For the Parish, following the withdrawal of a Labour candidate who is standing for the County elsewhere, there are now 15 nominations for 15 seats, and therefore no election. The only Tory is the one who was already on. In Lanchester. (A farmer, not someone from the commuting, middle-class, once ardently Thatcherite village, where they always saw Labour as integral to everything that they had gone up in the world in order to escape.)

One of the Independents was first elected for Labour and is a millionaire businessman to whom the Conservative Party is clearly of no interest even after his having broken with Labour, while another was at least a Labour voter until the Iraq War. In Lanchester. There is a third Independent. Plus 11 Labour. Eleven. More than two thirds. Elected unopposed. In Lanchester.

The minimum age having been lowered, my record as the youngest ever member has been beaten by a full two years. It had stood since the last century. But a 19-year-old who works in the office of the local Labour MP, who herself lives here and whose husband has also just got back on, has now been elected. Unopposed. In Lanchester. This time last year, he was a schoolboy. Good for him, say I. But this would have been unimaginable in the very recent past.

I cannot believe for one second that Lanchester is an isolated, or even a terribly unusual, example.

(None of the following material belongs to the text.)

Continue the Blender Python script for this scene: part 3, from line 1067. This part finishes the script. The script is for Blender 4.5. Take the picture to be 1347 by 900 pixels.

Across the rural and the middle-class North, including among people who even throughout the Blair Era loathed Labour as they loathed their own former accents or the people whom they had felt obliged to invite to their children's weddings, the Conservative Party has become only the faintest shadow of a shade, while UKIP is not really getting anywhere, either.

In each case, if it cannot take or even fight the likes of Lanchester, then it has no constituency in the North. Without which, it simply cannot win a General Election.